Дерзкий мечтатель! Обращаясь к испанским властям, он обличает абсолютизм, нападает на тиранию, взывает к установлению на земле равенства и справедливости. Величайшие беды мира проистекают от постоянных войн в распрей, писал Кампанелла. Они уносят богатство народов и жизни людей. Они опустошают земли. Только единство может спасти мир. Оно — великое благо. Оно — единственная надежда. Пусть объединяющей силой будет испанская монархия. Главное, чтобы распри и междоусобицы прекратились. И если ради того, чтобы был услышан этот призыв, надо говорить о преданности испанской короне, он пойдет на это.
Хитрость отчаявшегося узника, решившего любой ценой вырваться на свободу? Нет, Кампанелла не таков. У него много раз была возможность облегчить свою судьбу отступничеством, и каждый раз он с презрением отвергал такую возможность. Он и теперь не стал иным. Не прямым путем шла его мысль и не прямые способы приходилось ему искать, чтобы выразить ее. И еще не раз впоследствии будут останавливаться читатели Кампанеллы перед странной, озадачивающей и ошарашивающей противоречивостью его сочинений.
В будущем государстве равенство должно быть введено Законом. Оно — истинная кормилица народов. Неравенство пагубно!
Узник темной камеры прозревает это государство так же ясно, как он видел свой Город Солнца, да оно, это Государство Мессии, и есть по-новому описанный, но, в сущности, тот же Город Солнца. Чтобы добиться равенства, учит он власти, надо обложить налогами баронов и ростовщиков, ввести подоходное обложение, государственные средства расходовать не на роскошь, а на содержание войска, необходимого для его защиты, и на просвещение.

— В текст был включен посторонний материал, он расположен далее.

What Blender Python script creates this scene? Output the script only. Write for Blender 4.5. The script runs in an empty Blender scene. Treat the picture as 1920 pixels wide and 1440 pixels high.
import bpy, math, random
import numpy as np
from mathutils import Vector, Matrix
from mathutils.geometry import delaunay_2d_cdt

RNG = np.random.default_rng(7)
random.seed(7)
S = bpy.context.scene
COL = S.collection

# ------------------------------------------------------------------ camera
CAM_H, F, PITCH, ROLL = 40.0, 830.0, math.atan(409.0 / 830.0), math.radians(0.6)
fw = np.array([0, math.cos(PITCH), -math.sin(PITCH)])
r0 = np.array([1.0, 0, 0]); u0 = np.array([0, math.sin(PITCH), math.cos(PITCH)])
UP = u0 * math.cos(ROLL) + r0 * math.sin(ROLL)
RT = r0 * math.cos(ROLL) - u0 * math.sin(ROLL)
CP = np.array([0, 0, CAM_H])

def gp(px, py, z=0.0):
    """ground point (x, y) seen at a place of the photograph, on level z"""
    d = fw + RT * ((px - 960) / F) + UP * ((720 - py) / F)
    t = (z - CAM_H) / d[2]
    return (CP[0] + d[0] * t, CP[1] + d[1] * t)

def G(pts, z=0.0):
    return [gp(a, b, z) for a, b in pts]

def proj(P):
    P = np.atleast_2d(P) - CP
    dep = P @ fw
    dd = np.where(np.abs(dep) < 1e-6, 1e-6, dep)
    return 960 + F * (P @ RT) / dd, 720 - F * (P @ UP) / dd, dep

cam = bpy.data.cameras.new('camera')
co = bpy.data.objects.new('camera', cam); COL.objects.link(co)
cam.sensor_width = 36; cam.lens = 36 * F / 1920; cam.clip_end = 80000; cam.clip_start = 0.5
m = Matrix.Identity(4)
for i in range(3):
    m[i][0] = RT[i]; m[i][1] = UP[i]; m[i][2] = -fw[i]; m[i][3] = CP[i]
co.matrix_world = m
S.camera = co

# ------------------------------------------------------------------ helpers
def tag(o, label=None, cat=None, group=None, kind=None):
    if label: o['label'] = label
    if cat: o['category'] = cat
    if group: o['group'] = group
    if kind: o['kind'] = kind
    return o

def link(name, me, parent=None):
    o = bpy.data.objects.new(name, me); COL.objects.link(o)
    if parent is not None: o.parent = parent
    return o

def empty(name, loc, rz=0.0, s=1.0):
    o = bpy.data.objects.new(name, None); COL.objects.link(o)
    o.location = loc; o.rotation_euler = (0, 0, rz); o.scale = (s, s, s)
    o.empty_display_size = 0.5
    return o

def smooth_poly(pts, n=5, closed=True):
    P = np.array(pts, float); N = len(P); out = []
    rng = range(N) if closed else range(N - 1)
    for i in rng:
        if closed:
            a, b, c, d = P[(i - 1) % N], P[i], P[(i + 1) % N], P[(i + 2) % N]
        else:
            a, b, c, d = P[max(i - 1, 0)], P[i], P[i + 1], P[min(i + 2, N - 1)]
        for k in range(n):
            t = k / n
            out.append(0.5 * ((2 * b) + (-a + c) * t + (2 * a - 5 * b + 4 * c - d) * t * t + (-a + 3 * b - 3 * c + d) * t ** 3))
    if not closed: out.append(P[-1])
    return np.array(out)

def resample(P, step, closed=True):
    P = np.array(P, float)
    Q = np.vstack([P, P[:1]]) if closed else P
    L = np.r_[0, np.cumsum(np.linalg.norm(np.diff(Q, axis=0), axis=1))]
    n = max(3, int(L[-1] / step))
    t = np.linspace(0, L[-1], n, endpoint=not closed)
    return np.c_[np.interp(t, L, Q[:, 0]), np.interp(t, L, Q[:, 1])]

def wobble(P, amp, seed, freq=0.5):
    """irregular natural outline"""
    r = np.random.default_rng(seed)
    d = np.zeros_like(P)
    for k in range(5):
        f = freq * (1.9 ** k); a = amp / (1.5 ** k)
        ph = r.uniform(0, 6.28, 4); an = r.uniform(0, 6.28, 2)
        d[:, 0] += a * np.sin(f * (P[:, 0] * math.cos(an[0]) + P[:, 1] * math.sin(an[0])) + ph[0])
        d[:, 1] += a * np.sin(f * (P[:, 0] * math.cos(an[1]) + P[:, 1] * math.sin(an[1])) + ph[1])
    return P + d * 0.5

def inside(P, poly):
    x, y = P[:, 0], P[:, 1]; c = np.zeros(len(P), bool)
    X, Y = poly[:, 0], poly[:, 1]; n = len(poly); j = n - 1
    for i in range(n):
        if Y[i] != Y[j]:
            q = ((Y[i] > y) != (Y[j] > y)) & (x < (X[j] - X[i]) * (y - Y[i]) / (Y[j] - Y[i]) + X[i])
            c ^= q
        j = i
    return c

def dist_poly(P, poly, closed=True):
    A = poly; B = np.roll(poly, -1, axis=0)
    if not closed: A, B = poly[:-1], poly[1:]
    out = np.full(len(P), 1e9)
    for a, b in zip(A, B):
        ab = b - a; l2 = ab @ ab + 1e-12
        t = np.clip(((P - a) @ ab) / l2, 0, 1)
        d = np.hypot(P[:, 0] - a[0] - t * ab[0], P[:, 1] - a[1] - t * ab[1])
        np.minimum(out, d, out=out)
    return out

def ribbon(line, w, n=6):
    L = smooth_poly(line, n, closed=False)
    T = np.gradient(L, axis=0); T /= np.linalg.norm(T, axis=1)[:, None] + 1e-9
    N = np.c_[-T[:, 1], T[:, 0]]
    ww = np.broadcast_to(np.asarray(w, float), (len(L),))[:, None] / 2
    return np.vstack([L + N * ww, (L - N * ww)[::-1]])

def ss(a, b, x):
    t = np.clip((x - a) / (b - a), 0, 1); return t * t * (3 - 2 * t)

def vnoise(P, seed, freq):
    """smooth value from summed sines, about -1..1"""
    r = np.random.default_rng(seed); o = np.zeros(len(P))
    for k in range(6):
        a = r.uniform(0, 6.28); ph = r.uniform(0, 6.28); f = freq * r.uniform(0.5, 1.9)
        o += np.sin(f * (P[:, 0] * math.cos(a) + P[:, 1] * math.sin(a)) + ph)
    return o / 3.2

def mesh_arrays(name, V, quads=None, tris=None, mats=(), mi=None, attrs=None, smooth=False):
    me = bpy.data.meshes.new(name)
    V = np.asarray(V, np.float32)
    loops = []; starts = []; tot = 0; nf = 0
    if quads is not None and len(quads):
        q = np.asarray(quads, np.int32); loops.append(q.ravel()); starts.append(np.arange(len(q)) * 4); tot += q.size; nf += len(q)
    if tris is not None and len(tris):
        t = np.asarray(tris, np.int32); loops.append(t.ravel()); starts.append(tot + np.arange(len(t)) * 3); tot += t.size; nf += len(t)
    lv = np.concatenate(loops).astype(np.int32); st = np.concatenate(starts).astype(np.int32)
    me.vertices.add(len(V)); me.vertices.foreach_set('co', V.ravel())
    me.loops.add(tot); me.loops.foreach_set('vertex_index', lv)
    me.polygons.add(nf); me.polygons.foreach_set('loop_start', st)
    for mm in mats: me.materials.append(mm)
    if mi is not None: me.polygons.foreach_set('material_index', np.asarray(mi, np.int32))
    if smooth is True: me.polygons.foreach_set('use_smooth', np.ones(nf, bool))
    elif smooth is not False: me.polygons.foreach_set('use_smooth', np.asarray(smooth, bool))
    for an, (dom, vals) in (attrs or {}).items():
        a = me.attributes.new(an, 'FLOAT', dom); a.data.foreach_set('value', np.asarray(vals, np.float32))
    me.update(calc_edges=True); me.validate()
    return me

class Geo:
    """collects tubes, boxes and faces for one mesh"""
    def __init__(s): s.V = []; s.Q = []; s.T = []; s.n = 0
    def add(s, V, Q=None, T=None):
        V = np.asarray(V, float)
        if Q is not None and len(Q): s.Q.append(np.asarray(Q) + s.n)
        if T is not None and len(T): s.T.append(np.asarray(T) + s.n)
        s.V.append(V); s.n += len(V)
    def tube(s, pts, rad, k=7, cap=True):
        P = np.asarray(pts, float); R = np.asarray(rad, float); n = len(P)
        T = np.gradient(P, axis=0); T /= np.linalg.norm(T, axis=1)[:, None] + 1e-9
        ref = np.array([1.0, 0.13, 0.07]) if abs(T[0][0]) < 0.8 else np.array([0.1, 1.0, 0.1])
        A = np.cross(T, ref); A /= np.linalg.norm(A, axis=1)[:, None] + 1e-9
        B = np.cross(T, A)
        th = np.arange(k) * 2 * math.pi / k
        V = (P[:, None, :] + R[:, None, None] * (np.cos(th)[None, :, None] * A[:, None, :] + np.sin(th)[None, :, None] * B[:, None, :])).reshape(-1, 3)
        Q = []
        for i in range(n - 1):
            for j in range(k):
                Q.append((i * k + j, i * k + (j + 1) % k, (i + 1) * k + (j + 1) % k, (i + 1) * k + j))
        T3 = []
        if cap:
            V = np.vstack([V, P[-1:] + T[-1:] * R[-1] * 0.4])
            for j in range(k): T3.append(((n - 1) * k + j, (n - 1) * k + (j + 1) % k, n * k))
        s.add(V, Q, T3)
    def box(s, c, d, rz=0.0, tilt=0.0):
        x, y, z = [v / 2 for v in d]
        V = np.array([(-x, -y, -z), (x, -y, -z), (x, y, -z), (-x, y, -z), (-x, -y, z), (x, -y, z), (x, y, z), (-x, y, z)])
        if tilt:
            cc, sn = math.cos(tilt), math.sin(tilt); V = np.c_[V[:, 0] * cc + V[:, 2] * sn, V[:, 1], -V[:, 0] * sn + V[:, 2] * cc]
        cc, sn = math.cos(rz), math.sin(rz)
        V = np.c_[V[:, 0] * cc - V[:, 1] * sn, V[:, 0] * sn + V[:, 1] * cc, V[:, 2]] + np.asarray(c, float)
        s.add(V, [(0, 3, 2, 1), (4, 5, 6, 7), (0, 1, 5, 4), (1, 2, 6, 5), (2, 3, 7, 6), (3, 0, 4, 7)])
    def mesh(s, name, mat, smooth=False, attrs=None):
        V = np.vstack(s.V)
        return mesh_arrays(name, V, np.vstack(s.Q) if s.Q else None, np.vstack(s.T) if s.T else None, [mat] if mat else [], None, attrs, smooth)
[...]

Кампанелла вникает в подробности. Государство должно покровительствовать наукам и просвещению, строить и поддерживать школы. Ему следует посылать экспедиции в дальние страны.
Опаснейшие мысли высказывает этот человек в своих политических сочинениях! Правители боятся народных восстаний? «Чтобы народ не бунтовал, — пишет он в одном из тюремных сочинений, — лучше вооружить его, чем разоружить. Тогда, если ты будешь хорошо управлять, — обращается он к правителю, — народ употребит оружие в твою пользу, а если будешь править дурно и неблагоразумно, народ, хотя бы он и не вооружен, восстанет и найдет себе оружие, и повернет его против тебя».
Нет, это не язык покаявшегося бунтовщика, который вымаливает свободу. Это язык человека, убежденного в том, что дело, за которое он страдает, — дело правое.
Пишет он и о своей верности церкви. Но как! Он настаивает на том, чтобы церковь была преобразована, чтобы она вернулась к тем временам, когда христианство провозгласило равенство людей, бедность, нестяжательство как высшие блага. Нужно, утверждает он, «чтобы все духовенство, красное или белое, зеленое или черное, ходило в церковь босиком, и постилось, и пило простое вино, и ело мужицкий хлеб». Он с горечью восклицает, что с той церковью, какой она стала, связывается у людей представление о казнях и налогах, о тюрьмах и пытках, о преследованиях.
Изумившись, вспомним, где и когда это писалось. Для Кампанеллы каждый час, на который ему разрешали зажечь светильник, каждый лист бумаги, который доставался ему, были величайшим благом, сегодня доступным, завтра запретным. Все примеры — исторические, философские, политические — ему приходилось приводить по памяти — в Замке Святого Эльма у него не было книг, ни единой. А спорить ему приходилось с сильными оппонентами.